Главное было наэлектризовать толпу, а что решит в охватившем ее возбуждении толпа, то и истина. В тот вечер никого не потребовалось уговаривать: все мужское население Ганнибала, вооружившись чем попало, ринулось к дому Аусли вершить расправу. Пьяного запала хватило на то, чтобы разнести в щепы новенькую ограду; подступили к крыльцу — и тут на крыше показался сам хозяин, целящийся в нападающих из двуствольной винтовки. Ни один мускул не дрогнул на его лице, глаза смотрели решительно и холодно. Забравшийся на дерево Сэм видел, как, оробев, подались назад первые ряды, как пригибались к земле мужчины, когда Аусли медленно переводил мушку с одного на другого, и как в считанные минуты затоптанный двор опустел.

Лишь через год начался суд над убийцей. Отец Сэма помогал готовить этот процесс, собрав необходимый прокурору материал. Но у Аусли были могучие покровители, да и взятку он, видимо, дал порядочную. Во всяком случае, присяжные его оправдали. По этому случаю приятели Аусли устроили факельное шествие и шумную пирушку, продолжавшуюся ночь напролет.
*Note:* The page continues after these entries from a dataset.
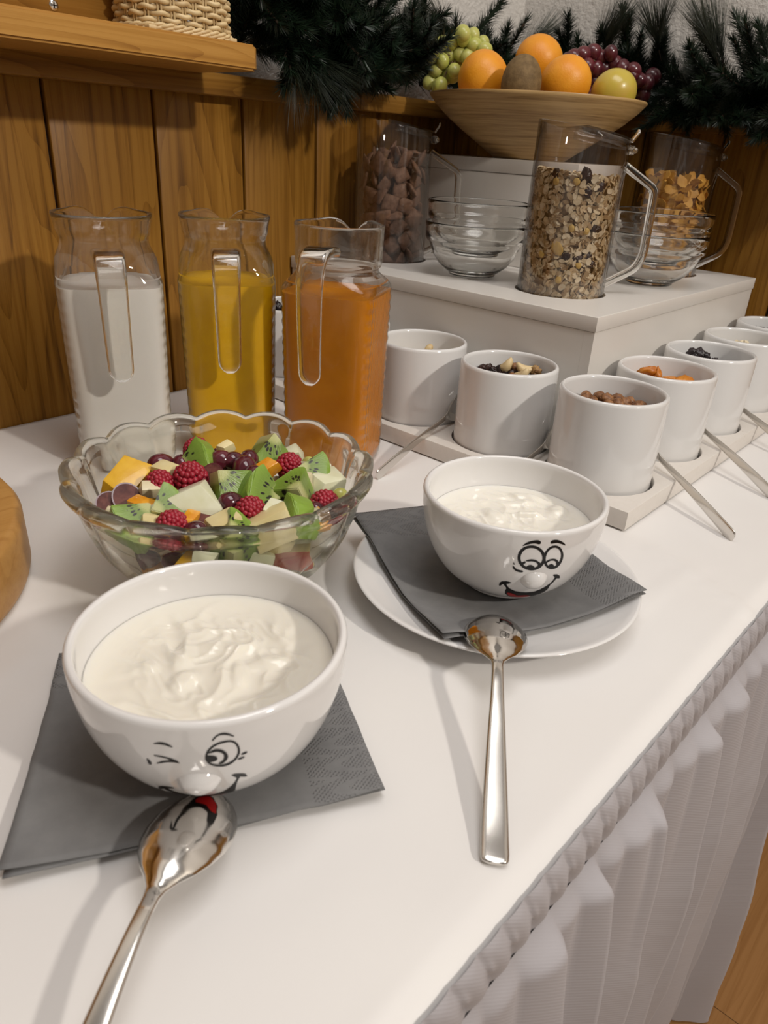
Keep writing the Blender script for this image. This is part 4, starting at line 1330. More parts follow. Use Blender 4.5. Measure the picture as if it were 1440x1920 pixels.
def liquid(name, label, m, loc, rot, cat, lvl, JP):
    n = 360
    lv = [(z, h, q) for z, h, q in refine(JP) if .001 < z <= lvl] + [(lvl, float(np.interp(lvl, [a[0] for a in JP], [a[1] for a in JP])), float(np.interp(lvl, [a[0] for a in JP], [a[2] for a in JP])))]
    rings = [jug_ring(z, h, q, n, .0008, True) for z, h, q in lv]
    v, f = [], []
    for r in rings:
        v += r
    last = rings[-1]
    for s in (.97, .9, .5):
        v += [(x * s, y * s, z + (.0004 if s == .97 else 0) - .0012) for x, y, z in last]
        rings.append(None)
    for i in range(len(rings) - 1):
        for k in range(n):
            f.append((i * n + k, i * n + (k + 1) % n, (i + 1) * n + (k + 1) % n, (i + 1) * n + k))
    f.append(tuple(range(n - 1, -1, -1)))
    f.append(tuple(range((len(rings) - 1) * n, len(rings) * n)))
    o = mesh(name, v, f, m, None, True, 50)
    o.location = loc
    o.rotation_euler = (0, 0, rot)
    return tag(o, label, cat)


M_MILK = plain('milk', (.70, .675, .63), .25, sss=.15, sr=(.006, .005, .004))
M_OJ = mottled('orange juice', (.66, .36, .006), (.72, .41, .008), 30, .3, rand=0)
M_CARROT = mottled('carrot juice', (.50, .165, .002), (.57, .200, .003), 30, .3, rand=0)
j0 = make_jug(JP)
j2 = make_jug(JP2, True)
JUGS = [((.3640, .6790, .0), math.atan2(-.88, -.44), 'glass jug of white milk, nearest the plank wall at left', 'milk', 'white milk filling the left jug to its shoulder', M_MILK, .1790),
        ((.4700, .6360, .0), math.atan2(-.80, -.60), 'glass jug of yellow orange juice, middle of the three jugs', 'orange_juice', 'yellow orange juice in the middle jug', M_OJ, .1790),
        ((.5270, .5330, .0), math.atan2(-.453, -.88), 'glass jug of deep orange carrot juice, its handle turned to the left', 'carrot_juice', 'deep orange carrot juice in the right jug', M_CARROT, .1785)]
for i, (p, r, lab, ln, ll, lm_, lvl) in enumerate(JUGS):
    o = (j0, None, j2)[i] or dup(j0)
    o.location = p
    o.rotation_euler = (0, 0, r)
    tag(o, lab, 'jug', 'glass jugs in a row')
    liquid(ln, ll, lm_, p, r, 'milk' if ln == 'milk' else 'juice', lvl, JP2 if i == 2 else JP)

# ------------------------------------------------------------------ pressed glass salad bowl
SB = (.3035, .4260)
sprof = [(.0, .0012, 0, 0), (.050, .0012, 0, 0), (.0515, 0, 0, 0), (.0555, 0, 0, 0), (.0565, .003, .0, 0), (.069, .008, .25, 0), (.078, .0145, .5, 0), (.085, .022, .62, 0), (.0912, .031, .5, 0), (.096, .040, .38, 0), (.1025, .058, .45, 0), (.1062, .072, .6, 0),
         (.1085, .0765, .8, .4), (.1122, .0795, 1, 1), (.1140, .0835, 1, 1), (.1138, .0875, 1, 1), (.1115, .0902, 1, 1), (.1075, .0905, 1, 1), (.1040, .0880, 1, 1), (.1022, .0820, .8, .6), (.1005, .074, .5, 0), (.0965, .058, .35, 0),
         (.0900, .040, .25, 0), (.0840, .030, .2, 0), (.077, .0215, .1, 0), (.066, .0135, 0, 0), (.052, .0092, 0, 0), (0, .0085, 0, 0)]


def sfn(t, r, z, i):
    L = abs(math.sin(8 * t + .35)) ** .75
    lw, zw = sprof[i][2], sprof[i][3]
    return r + lw * .0042 * (L - .62), z + zw * .0046 * (L - .55)


v, f = lathe([(a, b) for a, b, c, d in sprof], 320, sfn)
sb = mesh('salad_bowl', v, f, M_CUTGLASS, None, True, 60)
sb.location = (*SB, 0)
tag(sb, 'scalloped pressed glass bowl full of fruit salad in front of the jugs', 'bowl')


# ------------------------------------------------------------------ fruit piece kinds
def chunk_bm(sx, sy, sz, jit=.22, bev=.0012, seed=0):
    rr = random.Random(seed)
    bm = bmesh.new()
    for x in (-1, 1):
        for y in (-1, 1):
            for z in (-1, 1):
                bm.verts.new((x * sx / 2 * (1 - rr.random() * jit * 2), y * sy / 2 * (1 - rr.random() * jit * 2), z * sz / 2 * (1 - rr.random() * jit)))
    bmesh.ops.convex_hull(bm, input=bm.verts[:])
    bmesh.ops.dissolve_limit(bm, angle_limit=.12, verts=bm.verts[:], edges=bm.edges[:])
    bmesh.ops.bevel(bm, geom=bm.edges[:], offset=bev, segments=2, affect='EDGES', profile=.6, clamp_overlap=True)
    return bm


M_RASP = mottled('raspberry', (.27, .008, .020), (.38, .018, .040), 260, .38, bump=.35, bscale=500)
M_GRAPE = mottled('dark grape skin', (.050, .006, .013), (.125, .018, .030), 90, .16, coat=.4)
M_GRAPECUT = mottled('cut grape flesh', (.075, .020, .018), (.155, .052, .040), 160, .42, coat=.0, bump=.5, bscale=260, spec=.2)
M_GGRAPE = mottled('green grape skin', (.46, .47, .10), (.56, .56, .17), 70, .22, coat=.3, sss=.15)
M_MANGO = mottled('mango flesh', (.70, .38, .012), (.78, .46, .025), 90, .3, coat=.25, bump=.2)
M_MELON = mottled('pale melon flesh', (.66, .66, .44), (.74, .74, .56), 60, .3, coat=.2, bump=.15)
M_PEAR = mottled('pear flesh', (.68, .60, .38), (.76, .69, .48), 80, .38, coat=.15, bump=.15)
M_APPLE = mottled('apple flesh', (.74, .62, .30), (.80, .70, .40), 50, .38, coat=.15, bump=.1)
M_APPLESKIN = mottled('red apple skin', (.42, .045, .035), (.56, .16, .10), 90, .25, coat=.3)
M_ORANGE_S = mottled('orange segment', (.70, .27, .012), (.80, .38, .03), 160, .22, coat=.4, bump=.3)
M_KIWI = NT('kiwi flesh')
_t = M_KIWI
_tc = _t.coords(rand=0)
_s = _t.n('ShaderNodeSeparateXYZ')
_t.l(_tc, _s.inputs[0])
_r = _t.math('SQRT', _t.math('ADD', _t.math('POWER', _s.outputs[0], 2.0), _t.math('POWER', _s.outputs[1], 2.0)))
_a = _t.math('ARCTAN2', _s.outputs[1], _s.outputs[0])
_oi = _t.n('ShaderNodeObjectInfo')
_c = _t.n('ShaderNodeCombineXYZ')
_t.l(_t.math('MULTIPLY', _a, 9.0), _c.inputs[0])
_t.l(_t.math('MULTIPLY', _r, 110.0), _c.inputs[1])
_t.l(_t.math('MULTIPLY', _oi.outputs['Random'], 40.0), _c.inputs[2])
_ray = _t.noise(_c.outputs[0], 2.2, 2, .5)
_base = _t.ramp(_t.math('DIVIDE', _r, .024), [(.0, (.58, .55, .30)), (.22, (.44, .45, .18)), (.34, (.13, .20, .028)), (.62, (.14, .24, .024)), (.90, (.22, .36, .045)), (1, (.16, .26, .03))])
_base = _t.mix(_t.math('MULTIPLY', _ray, .3), _base, (.32, .42, .10))
_vo = _t.n('ShaderNodeTexVoronoi')
_vo.inputs['Scale'].default_value = 1.0
_c2 = _t.n('ShaderNodeCombineXYZ')
_t.l(_t.math('MULTIPLY', _a, 5.2), _c2.inputs[0])
_t.l(_t.math('MULTIPLY', _r, 230.0), _c2.inputs[1])
_t.l(_t.math('MULTIPLY', _s.outputs[2], 160.0), _c2.inputs[2])
_t.l(_c2.outputs[0], _vo.inputs['Vector'])
_seed = _t.ramp(_vo.outputs['Distance'], [(.30, (1, 1, 1)), (.42, (0, 0, 0))])
_inb = _t.math('MULTIPLY', _t.math('GREATER_THAN', _r, .0072), _t.math('LESS_THAN', _r, .0135))
_t.l(_t.mix(_t.math('MULTIPLY', _seed, _inb), _base, (.012, .009, .006)), _t.b.inputs['Base Color'])
_t.set(Roughness=.3, Coat_Weight=.08, Specular_IOR_Level=.35)
_t.bump(_ray, .3, .0008)
M_KIWI = _t.m


def kiwi_bm(R, a0, a1, th, seed):
    """a cut wedge of a kiwi slice, core at the origin, axis along z."""
    rr = random.Random(seed)
    bm = bmesh.new()
    n = 9
    top, bot = [], []
    for zz, lst, dx in ((th / 2, top, rr.uniform(-.1, .1)), (-th / 2, bot, rr.uniform(-.1, .1))):
        lst.append(bm.verts.new((0, 0, zz)))
        for k in range(n + 1):
            a = a0 + dx + (a1 - a0) * k / n
            lst.append(bm.verts.new((R * math.cos(a), R * math.sin(a), zz * (1 + .12 * math.sin(k)))))
    bmesh.ops.convex_hull(bm, input=bm.verts[:])
    bmesh.ops.dissolve_limit(bm, angle_limit=.1, verts=bm.verts[:], edges=bm.edges[:])
    bmesh.ops.bevel(bm, geom=bm.edges[:], offset=.0009, segments=2, affect='EDGES', clamp_overlap=True)
    return bm


def rasp_mesh():
    parts = []
    bm = bmesh.new()
    bmesh.ops.create_icosphere(bm, subdivisions=2, radius=1)
    iv = [v.co.copy() for v in bm.verts]
    ifc = [tuple(v.index for v in fc.verts) for fc in bm.faces]
    bm.free()
    rr = random.Random(3)
    R = .0098
    rows = [(0.02, 1), (.30, 6), (.62, 11), (.98, 15), (1.34, 17), (1.70, 17), (2.02, 14), (2.3, 9)]
    for i, (th, n) in enumerate(rows):
        for k in range(n):
            a = 2 * PI * (k + .5 * (i % 2)) / n + rr.uniform(-.05, .05)
            r = R * (1 + .02 * rr.uniform(-1, 1))
            c = Vector((r * math.sin(th) * math.cos(a), r * math.sin(th) * math.sin(a), r * 1.12 * math.cos(th)))
            k_ = .0023 * (1.0 if 1 <= i <= 5 else .9)
            parts.append(([c + p * k_ for p in iv], ifc))
    parts.append(([Vector((p.x * R, p.y * R, p.z * R * 1.1)) for p in iv], ifc))
    v, f = join_vf(parts)
    me = bpy.data.meshes.new('raspberry')
    me.from_pydata([tuple(p) for p in v], [], f)
    me.polygons.foreach_set('use_smooth', [True] * len(me.polygons))
    me.materials.append(M_RASP)
    return me


ME_RASP = rasp_mesh()


def ell_mesh(name, rx, ry, rz, m, seg=28, rings=18, half=False, cutm=None, dent=0.0):
    bm = bmesh.new()
    bmesh.ops.create_uvsphere(bm, u_segments=seg, v_segments=rings, radius=1)
    if half:
        r = bmesh.ops.bisect_plane(bm, geom=bm.verts[:] + bm.edges[:] + bm.faces[:], plane_co=(0, 0, .05), plane_no=(0, 0, 1), clear_outer=True)
        ed = [e for e in bm.edges if e.is_boundary]
        fc = bmesh.ops.holes_fill(bm, edges=ed)['faces']
        for q in fc:
            q.material_index = 1
        r = bmesh.ops.inset_region(bm, faces=fc, thickness=.09)
        for q in r['faces']:
            q.material_index = 0
    for v in bm.verts:
        v.co = Vector((v.co.x * rx, v.co.y * ry, v.co.z * rz))
    me = bpy.data.meshes.new(name)
    bmesh.ops.recalc_face_normals(bm, faces=bm.faces[:])
    bm.to_mesh(me)
    bm.free()
    me.polygons.foreach_set('use_smooth', [True] * len(me.polygons))
    me.materials.append(m)
    if cutm:
        me.materials.append(cutm)
    me.set_sharp_from_angle(angle=math.radians(60))
    return me


ME_GRAPE = ell_mesh('grape', .0085, .0085, .0100, M_GRAPE)
ME_GHALF = ell_mesh('grape_half', .0093, .0106, .0088, M_GRAPE, 36, 24, True, M_GRAPECUT)
ME_GGRAPE = ell_mesh('green_grape', .0080, .0080, .0092, M_GGRAPE)
CAMP = Vector((0, 0, .3105))
_seed = [100]


def inst(name, me, loc, mat3, scale=1.0):
    o = bpy.data.objects.new(name, me)
    COL.objects.link(o)
    o.matrix_world = Matrix.Translation(loc) @ mat3.to_4x4() @ Matrix.Scale(scale, 4)
    return o


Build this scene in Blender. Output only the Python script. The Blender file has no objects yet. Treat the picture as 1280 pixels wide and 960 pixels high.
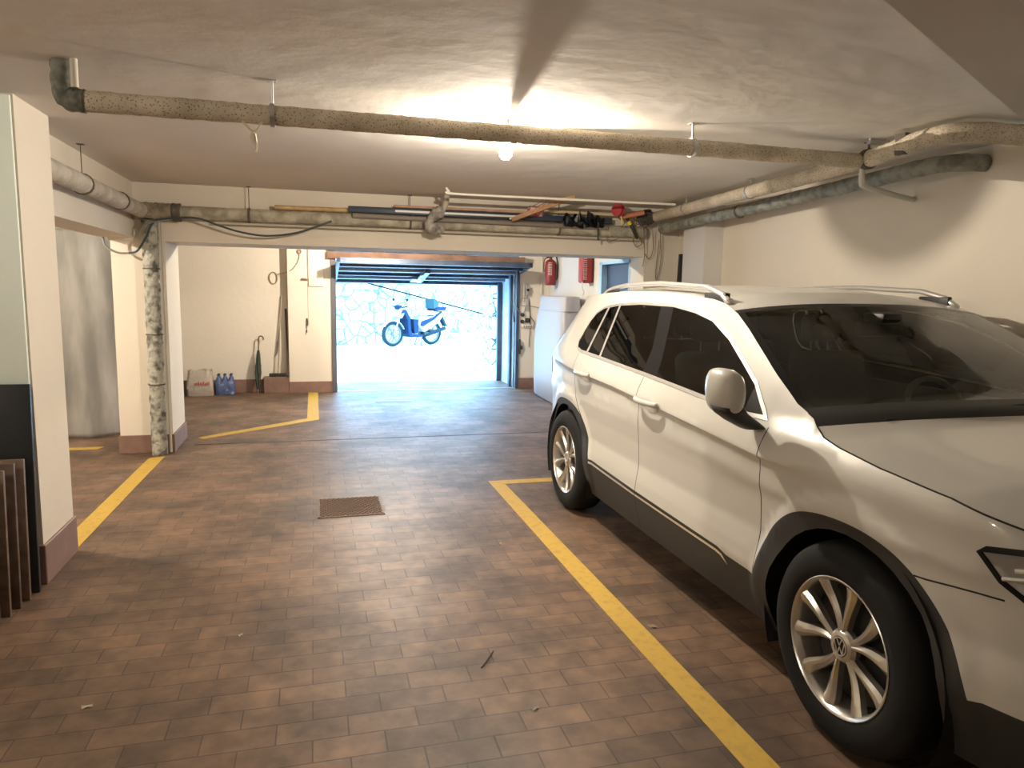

Аусли вскоре уехал из Ганнибала, но в городе еще долго толковали обо всей той истории. Возмущались несправедливостью, понося подкупленных судей. Только об одном не говорилось ни слова — о слепой ярости, превратившей неприметных и смирных ганнибальских жителей в неуправляемое стадо, и об их трусости при столкновении с сильной и злой волей. А Сэма всего больше поразила и напугала эта жажда крови, эта ненависть, наткнувшаяся на жесткий отпор — Аусли умел ненавидеть еще сильнее. Через много десятилетий Марк Твен вспомнит, как мальчуганом он просыпался по ночам от жуткого ощущения, что это его, грудь придавливает раскрытая Библия. И тогда моментально возникали перед глазами все подробности того незабываемого дня: хрипы умирающего Смара, пьяные выкрики толпы, торчащие за голенищами кухонные ножи, черные отверстия стволов, наставленных прямо на кабатчика, бежавшего впереди всех…

Во многих книгах Твена возникнет этот образ — толпа, неистовая, вздыбившаяся людская масса, когда уже нет людей, а есть только орущие глотки, одержимость, истерика, общее безумие, которое охватывает какой-нибудь ничем не примечательный поселок, оставляя после себя разрушение и смерть.